Кроме воспоминаний ни у него, ни у нее ничего не осталось.

Мих. Осоргин в «Детстве» — небольшой повести, окончание которой отложено на ближайший номер журнала, — рассказывает о далеких годах, проведенных на родной Каме, его любимой реке. Не в первый раз уже он о ней пишет. Но, кажется, никогда еще ему не удавалось передать с такой непосредственностью все, что связывает его с этим пустынным, привольным и величественным краем.

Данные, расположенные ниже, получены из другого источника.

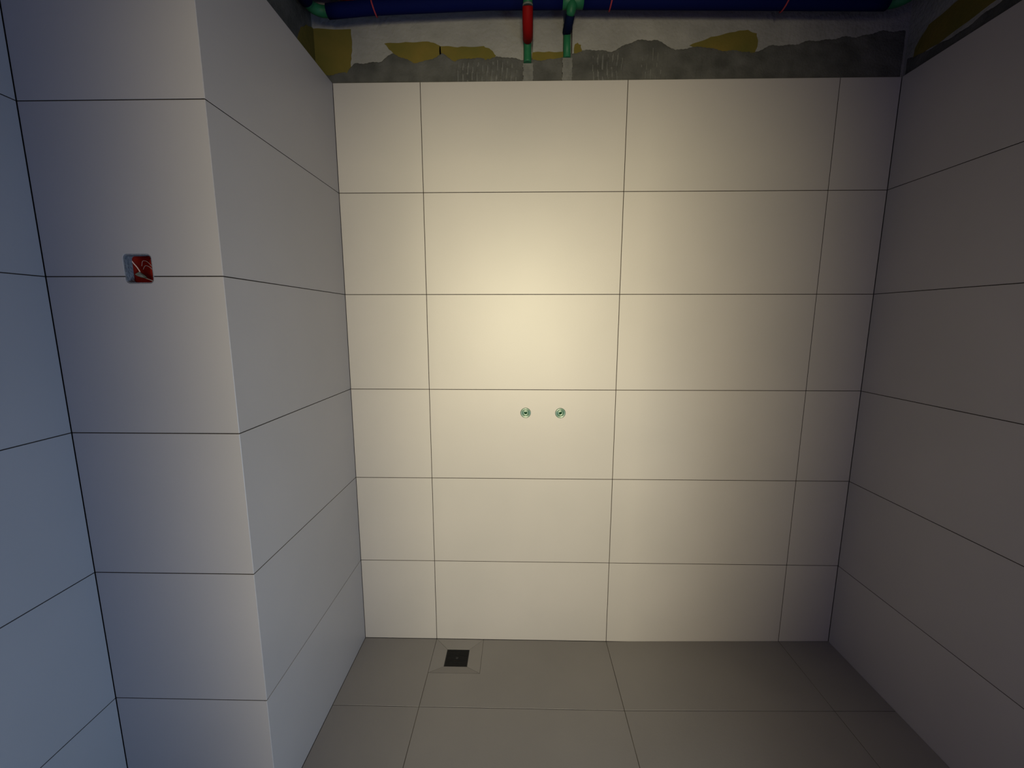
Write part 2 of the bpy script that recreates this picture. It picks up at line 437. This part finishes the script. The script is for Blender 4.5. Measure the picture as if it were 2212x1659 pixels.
box(bm, GX0+.0005, GX1-.0005, GY0+.0005, GY1-.0005, -.118, -.112)
e_ = .0005
for a in ((GX0+e_,GX0+.002,GY0+e_,GY1-e_),(GX1-.002,GX1-e_,GY0+e_,GY1-e_),(GX0+.002,GX1-.002,GY0+e_,GY0+.002),(GX0+.002,GX1-.002,GY1-.002,GY1-e_)):
    box(bm, *a, -.112, -.0125)
obj('well', bm, M_WELL, dr)

# ------------------------------------------------------------------ water outlets in the wall
PROF_R = [(0.0, .040), (.0050, .040), (.0050, .006), (.0062, .003), (.0078, .0022), (.0090, .0034), (.0105, .0030),
          (.0122, -.0008), (.0132, -.0042), (.0147, -.0048), (.0158, -.0030), (.0172, -.0012), (.0205, -.0010),
          (.0222, .0000), (.0224, -.0002), (.0216, .0012), (.0214, .045)]
def outlet(x, z, label):
    t = thing('pipe_outlet', label, 'pipe fitting', (x, 0, z), 'plugged water outlets on the back wall')
    bm = bmesh.new()
    lathe(bm, [(.0214,.045),(.0216,-.0004),(.0205,-.0022),(.0172,-.0024),(.0160,-.0012),(.0158,.006)], (x, 0, z))
    obj('collar', bm, M_PLUG, t)
    bm = bmesh.new()
    lathe(bm, [(.0158,.020),(.0158,-.0036),(.0155,-.0046),(.0146,-.0050),(.0134,-.0049),(.0126,-.0040),(.0114,.0010),(.0104,.0030),(.0090,.0032),(.0080,.0018),(.0066,.0020),(.0056,.0060)], (x, 0, z))
    obj('threaded_plug', bm, M_PLUG, t)
    bm = bmesh.new()
    r = lathe(bm, [(.0056,.0060),(.0050,.012),(.0046,.030)], (x, 0, z)); bm.faces.new(r[-1])
    obj('bore', bm, M_PLUGIN, t)['label'] = 'dark green hollow at the centre of the plug'
outlet(*OUT[0], 'green plastic water outlet plug in the back wall, left of the pair')
outlet(*OUT[1], 'green plastic water outlet plug in the back wall, right of the pair')

# ------------------------------------------------------------------ recessed electrical box in the pier
jb = thing('electrical_box', 'red recessed electrical box with loose wires in the tiled pier', 'electrical box', (JC[0], YP+.03, JC[1]))
def lining(name, hw, hh, r, y0, y1, th, m, back=False):
    bm = bmesh.new()
    P = rrect(*JC, hw, hh, r); Q = rrect(*JC, hw-th, hh-th, max(r-th, .002)); n = len(P)
    V = [[bm.verts.new((a, y, b)) for a, b in S] for S, y in ((P,y0),(P,y1),(Q,y1),(Q,y0))]
    for k in range(4):
        if back and k == 2: pass
        for i in range(n):
            bm.faces.new((V[k][i], V[k][(i+1)%n], V[(k+1)%4][(i+1)%n], V[(k+1)%4][i]))
    if back:
        B = [bm.verts.new((a, y1-.0015, b)) for a, b in Q]; bm.faces.new(B)
    return obj(name, bm, m, jb)
lining('mortar_collar', JH[0]-.0003, JH[1]-.0003, .0108, YP+.0015, YP+.0225, .0022, M_JMORT)['label'] = 'rough grey mortar edge around the red box'
lining('box_shell', JH[0]+.0028, JH[1]+.0028, .0115, YP+.023, YP+.075, .0035, M_BOXRED, True)
yw = YP
def wire(pts, r, m, label=None):
    o = tube('wire', smooth_path(pts, 6), r, m, jb, 10)
    if label: o['label'] = label
X0, Z0 = JC
wire([(X0-.0338,yw+.022,Z0+.0215),(X0-.0325,yw+.025,Z0+.016),(X0-.028,yw+.028,Z0+.007),(X0-.0235,yw+.030,Z0-.004)], .0013, M_WIRE, 'pale beige wire')
wire([(X0-.031,yw+.045,Z0+.012),(X0-.024,yw+.042,Z0+.024),(X0-.014,yw+.043,Z0+.023),(X0-.006,yw+.046,Z0+.012),(X0-.004,yw+.050,Z0+.002)], .0006, M_WIREG)
wire([(X0-.031,yw+.048,Z0+.004),(X0-.020,yw+.044,Z0+.013),(X0-.010,yw+.045,Z0+.009),(X0-.002,yw+.050,Z0-.004)], .0006, M_WIREG)
wire([(X0-.020,yw+.036,Z0-.018),(X0-.010,yw+.036,Z0-.0215),(X0-.001,yw+.040,Z0-.026),(X0+.004,yw+.045,Z0-.029)], .0011, M_WIREG, 'thin grey wire')
bm = bmesh.new()
bmesh.ops.create_icosphere(bm, subdivisions=4, radius=1)
for v in bm.verts:
    c = v.co.copy()
    n_ = 1 + .14*math.sin(c.x*5+1)*math.cos(c.z*6) + .08*math.sin(c.y*9+c.z*4)
    tri = 1 - .75*max(0, c.z)
    v.co = Vector((X0-.0225 + c.x*.0125*n_*tri - .002*c.z, yw+.031 + c.y*.009*n_*tri, Z0-.0135 + (c.z*.0095 if c.z > 0 else c.z*.005) - c.x*.0035))
lump = obj('mortar_lump', bm, M_CHUNK, jb, True); lump['label'] = 'grey-green lump of dried mortar'

# ------------------------------------------------------------------ cold water pipe (blue sleeve) with its branch
PY = -0.060
cold = thing('cold_water_pipe', 'blue foam-sleeved water pipe with green fittings running along the back wall top', 'water pipe', (1.05, PY, 2.56))
RB = 0.0235
def pz(x): return interp([(0.0785,2.609),(0.25,2.6208),(0.691,2.633),(1.126,2.629),(2.05,2.6127),(2.2,2.611)], x)
run = [(x, PY, pz(x)) for x in [0.094+i*(0.951-0.094)/16 for i in range(17)]]
tube('insulation', run, RB, M_BLUE, cold)
run = [(x, PY, pz(x)) for x in [1.026+i*(2.104-1.026)/20 for i in range(21)]]
tube('insulation', run, RB, M_BLUE, cold)
# corner elbows turning towards the viewer along the side walls
def elbow(x, s, name='elbow'):
    z = pz(x); r = .045
    pts = arc((x, PY-r, z), r, PI/2, PI/2+s*PI/2, 12, (1,0,0), (0,1,0))
    pts = [Vector((x - s*(-.010), PY, z))] + pts + [Vector((x - s*r, PY-r-.010, z))]
    bm = bmesh.new()
    tube_geo(bm, pts, [.0195]+[.0185]*13+[.0195])
    obj(name, bm, M_GREEN, cold)
    tube('insulation', [(x-s*r, PY-r-.010, z), (x-s*r, -0.5, z+.02), (x-s*r, -1.2, z+.03), (x-s*r, -1.9, z+.03)], RB, M_BLUE, cold)
elbow(0.088, 1)
elbow(2.110, -1)
# tee and its drop into the wall
TX = 0.9885; TZ = pz(TX)
bm = bmesh.new()
tube_geo(bm, [(TX-.041,PY,TZ),(TX-.0405,PY,TZ),(TX-.020,PY,TZ),(TX+.020,PY,TZ),(TX+.0405,PY,TZ),(TX+.041,PY,TZ)], [.020,.0228,.0222,.0222,.0228,.020])
tube_geo(bm, [(TX-.003,PY,TZ),(TX-.005,PY-.005,TZ-.022),(TX-.008,PY-.003,TZ-.038),(TX-.010,PY+.002,TZ-.048)], [.020,.0190,.0155,.0125])
obj('tee', bm, M_GREEN, cold)
tube('branch_sleeve', smooth_path([(TX-.009,PY,TZ-.044),(0.9775,-0.050,2.577),(0.9760,-0.034,2.572),(0.9755,-0.018,2.571),(0.9750,-0.006,2.573),(0.9750,0.003,2.572)]), .0165, M_NAVY, cold)['label'] = 'navy blue foam sleeve of the short branch'
tube('branch_pipe', [(0.9755,0.008,2.60),(0.9765,0.008,2.53),(0.9770,0.008,2.4835)], .0140, M_GREEN, cold)

# ------------------------------------------------------------------ hot water pipe (red sleeve)
HY, HZ = -0.035, 2.672
hot = thing('hot_water_pipe', 'red foam-sleeved water pipe dropping in front of the blue one into the wall', 'water pipe', (0.83, -0.1, 2.6))
tube('insulation', [(0.02,HY,HZ+.030),(0.16,HY,HZ+.012),(0.26,HY,HZ+.003),(0.5,HY,HZ+.004),(0.79,HY,HZ+.008)], .021, M_RED, hot)
tube('insulation', [(0.87,HY,HZ+.008),(1.4,HY,HZ+.010),(2.1,HY,HZ+.006)], .021, M_RED, hot)
bm = bmesh.new()
tube_geo(bm, [(0.788,HY,HZ+.008),(0.79,HY,HZ+.008),(0.87,HY,HZ+.008),(0.872,HY,HZ+.008)], [.021,.023,.023,.021])
DX = 0.8275
drop = smooth_path([(0.83,HY,HZ+.008),(DX,HY-.040,HZ+.022),(DX,-0.108,HZ+.008),(DX-.002,-0.124,2.635),(DX-.003,-0.120,2.582)], 6)
tube_geo(bm, drop, .0165)
obj('tee', bm, M_GREEN, hot)
tube('collar_ring', [(DX-.003,-0.1202,2.583),(DX-.003,-0.1195,2.577)], .0180, M_RING, hot)['label'] = 'pale grey ring above the red sleeve'
tube('drop_sleeve', smooth_path([(DX-.003,-0.119,2.577),(DX-.003,-0.106,2.552),(DX-.002,-0.082,2.536),(DX-.001,-0.055,2.532),(DX-.001,-0.032,2.536),(DX-.001,-0.020,2.538)]), .0185, M_RED, hot)
tube('drop_pipe', smooth_path([(DX-.001,-0.022,2.537),(DX-.001,-0.006,2.535),(DX-.001,0.001,2.515),(DX-.001,0.001,2.466)]), .0145, M_GREEN, hot)

# ------------------------------------------------------------------ cords hanging the blue pipe
def cord(x, lean, label):
    z = pz(x); c = (x, PY, z); r = RB+.0031
    t = thing('pipe_tie', label, 'cord', (x, PY, z), 'red cords holding up the blue pipe')
    pts = []
    for i in range(29):
        a = PI*.5 + 2*PI*i/28
        pts.append(Vector((x + lean*(.5 - .5*math.sin(a))*-1 + 0*.0, PY + r*math.cos(a), z + r*math.sin(a))))
    tube('loop', pts, .0027, M_CORD, t, 10)
    tube('strand', [(x, PY-r*.62, z+r*.80), (x+lean*.2, PY-.026, z+.05), (x+lean*.4, PY-.020, z+.12), (x+lean*.5, PY-.012, HC)], .0024, M_CORD, t, 8)
cord(0.258, -.014, 'red cord tied round the blue pipe near its left elbow')
cord(1.131, .010, 'red cord tied round the blue pipe just right of the green tee')
cord(1.755, .018, 'red cord tied round the blue pipe at its dim right end')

«Я радуюсь и горжусь, что родился в далекой провинции, в деревянном доме, окруженном несчитанными десятинами, никогда не знавшими крепостного права, и что голубая кровь отцов окислилась во мне независимыми просторами, очистилась речной и родниковой водой, окрасилась заново в дыхании хвойных лесов и позволила мне во всех скитаниях остаться простым, срединным, провинциальным русским человеком, не извращенным ни словесным, ни расовым сознанием, сыном земли и братом любого двуногого».

Обыкновенно «я» в беллетристике не полагается отожествлять с личностью автора. Однако тут можно сделать это без риска быть опровергнутым.

В повести все проникнуто чувством природы и ревнивой любовью к ней. Попадаются и задорные полемические выпады, ни на кого лично не направленные, — обращенные лишь к городскому книжному духу, который Осоргину ненавистен. Не случайно называет он себя «всебожником, поэтом, анархистом и старовером». Сочетание слов дает целую отчетливую характеристику.

Новые главы «Повести об отце» Вад. Андреева так же интересны, как и первые. Из стихов выделим восьмистишие Н. Белоцветова, сдержанное и законченное.